Tuesday, April 28, 2009

From "walking on water: reflections on faith and art" by Madeleine L'Engle

"I was outraged a number of years ago to read a book by an eminent Freudian analyst whose theory was that all artists are neurotic, psychotic, sado/masochists, Peeping Toms; that not one is normal.

At this moment I do not know why it bothered me so. He means one thing by his labels; I would call it something quite different; but there is no denying that the artist is someone who discovers rainbow answers in the darkness, and then rushes to canvas or paper. An artist is someone who cannot rest, who can never rest as long as there is one suffering creature in this world. Along with Plato's divine madness there is also divine discontent., a longing to find the melody in the discords of chaos, the rhyme in the cacophony, the surprised smile in time of stress or strain.

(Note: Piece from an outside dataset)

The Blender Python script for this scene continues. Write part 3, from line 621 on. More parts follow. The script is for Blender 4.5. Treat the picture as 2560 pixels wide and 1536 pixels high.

It is not that what is is not enough for it is; it is that what is had been disarranged, and is crying out to be put in place. Perhaps the artist longs to sleep well every night, to eat anything without indigestion; to feel no moral qualms: to turn off the television news and make a bologna sandwich after seeing the devastation and death caused by famine and draught and earthquake and flood. But the artist cannot manage this normalcy. Vision keeps breaking through, and must find means of expression."

Rather pertinent to what I was just talking about, I hope I can be that kind of artist.